Mr Makhlouf also defended the regulator’s recent decision to disband its stand-alone consumer protection unit in January and disperse its functions among arms of the organisation that supervise various areas, from banks and insurers to investment firms.
“The new approach will make it easier to direct our supervisory resources to the areas of most risk to consumers or the system more widely. Importantly, we are taking the existing team that stood in a single consumer protection directorate and placing them where their expertise is most required, directly in supervisory directorates across banks, insurance and funds,” he said.
“‘Mainstreaming’ consumer protection activity in this way will enable us to dedicate greater attention and resources to where the particular risk is at a point in time. The new approach will allow us to do more, not less, to protect consumers.”
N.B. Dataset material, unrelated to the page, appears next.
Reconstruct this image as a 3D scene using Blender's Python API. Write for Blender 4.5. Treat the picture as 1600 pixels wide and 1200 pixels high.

He highlighted that one of the bank’s three deputy governors, Derville Rowland, remains ultimately responsible for consumer and investor protection. Ms Rowland is also known to have thrown her hat into the ring for one of five full-time executive board positions being established at the EU’s new Anti-Money Laundering Authority (AMLA) in Frankfurt.
The governor said the bank will next week publish its analysis of the shortfall between the cost of flooding in Ireland and that portion of the cost which is not insured.
“We know that Ireland will face more frequent and severe floods as the effects of climate change continue to crystallise,” he said. “Climate change has implications for the economy and for the financial system, and floods in particular will impact directly on communities and consumers as well as the balance sheets of insurance companies.”
“We cannot require insurance companies to provide flood insurance cover but our analysis can help everyone to understand the risks and support the co-operation and co-ordination required from the many stakeholders involved in building flood resilience in Ireland.”